October 30, 2013

U.S. CO₂ emissions for electricity from coal have risen over past 10 years

A report from Spain and a news release from the U.S. Environmental Protection Agency have recently touted a decline in CO₂ emissions from electricity generation. Both, however, actually cite only a reduction of electricity generated by fossil fuels. A much more meaningful measure, considering the complexity of the grid, would be the amount of fossil fuels burned per unit of electricity generated. But that seems to be precisely what is studiously never reported (outside of this space, e.g., here, here, and here).

It requires a bit of digging into many different sources of data at the U.S. Department of Energy’s Energy Information Administrations. To be as up to date as possible, the following has used the latest Electric Power Monthly, release Oct. 24, 2013, to include data from 2012. First, instead of looking at power plant heat rates of fossil fuels, we need to look at their simple heat contents, i.e., not how much electricity they generate but how much energy they contain. This is because not all burning of fossil fuels at power plants goes to generating electricity. The heat content is expressed as Btu/unit of fuel: The present analysis used the values of 9,530,000 Btu/ton of coal, 1,021,000 Btu/1,000 cubic feet of natural gas, and 5,871,390 Btu/barrel of petroleum liquids.

Second, instead of electricity generated by fossil fuels, we need to look at the amount of fossil fuels burned at power plants.

Finally, assigning amounts of CO₂ per unit of fuel, we can calculate the actual CO₂ emitted by each fossil fuel. Here we assume 210 lb. CO₂/million Btu coal, 117 lb. CO₂/million Btu natural gas, and 170 lb. CO₂/million Btu petroleum liquids.

Then we can total them up and express those emissions as a ratio to total electricity generated. If, e.g., wind power is causing a reduction of, say, coal-generated electricity and thus a reduction of CO₂ emissions, then that ratio of CO₂ per unit of electricity will be lower.

Overall, the CO₂ emitted per GWh in total has indeed gone down, from 1,288,801 pounds in 2003 to 1,120,663 in 2013 — a 13% decrease. This is due mostly to the increasing share of natural gas over coal, because natural gas releases almost half the amount of CO₂ as coal.

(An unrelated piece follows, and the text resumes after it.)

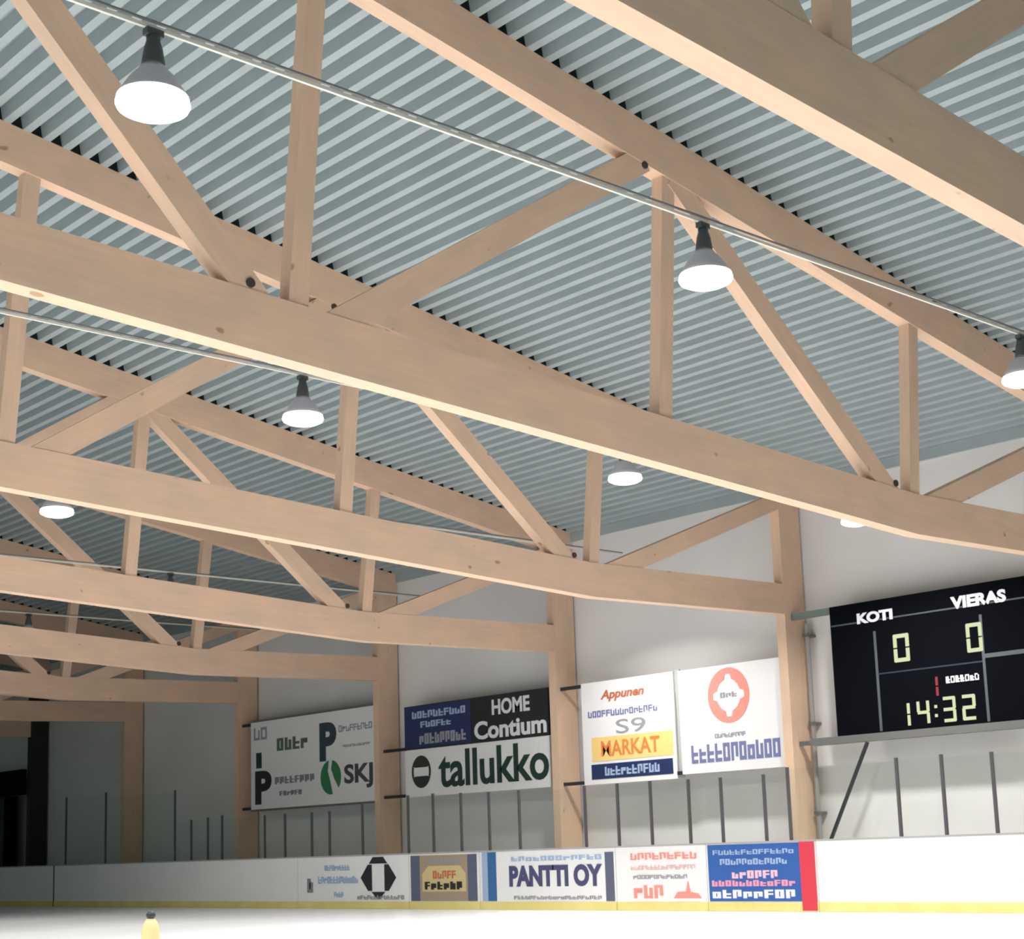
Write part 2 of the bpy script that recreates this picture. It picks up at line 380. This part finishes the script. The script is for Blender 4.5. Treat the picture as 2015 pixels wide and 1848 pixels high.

Furthermore, the amount of CO₂ emitted per unit of electricity generated by natural gas has also decreased, from 1,032,279 CO₂/GWh in 2003 to 918,727 in 2013 — an 11% decrease.

The picture is further complicated by the fact that over the past 10 years, the amount of CO₂ emitted per unit of electricity from coal has actually steadily risen, from 2,107,148 pounds CO₂/GWh in 2003 to 2,234,734 in 2012 — an increase of 6%. At the same time, wind energy rose from 11,187 GWh in 2003 to 140,089 GWh in 2012. This suggests that wind does indeed cut into the efficiency of using coal for electricity, because coal plants need to “stay warm” even when not generating electricity so that they are able to kick in when the wind conditions change.

Assuming that wind is the primary reason for coal’s decreasing efficiency, what if the 140,089 GWh generated from wind power in 2013 were generated by coal operating at its heat rate from 2003? Then the overall CO₂/GWh would have been 11.5% instead of 13% lower than in 2003, suggesting that wind power has been responsible for only a 1.5% decrease in CO₂/GWh and a 1.6% decrease in total CO₂ emissions. Considering that wind’s share of U.S. electricity generation increased from 0.3% in 2003 to 3.5% in 2013, it is clear that its effect on CO₂ emissions is very far from — less than half of — what its proponents claim.

In the scale of the graph below, the decrease in CO₂ emissions with wind (blue, mostly hidden - not the teal line for coal generation) or without wind (green) are nearly identical, whereas other changes, including the addition of wind energy, are quite obvious. Also note the exactly parallel lines of coal CO₂/GWh (orange) and wind generation (red).


And that clearly suggests that the costs and impacts of wind energy — the necessary consequence of trying to harness such a diffuse and variable source — well outweigh its benefits. Compared with the very modest conservation that would achieve the same emissions results, wind appears to be a very wasteful and destructive alternative indeed.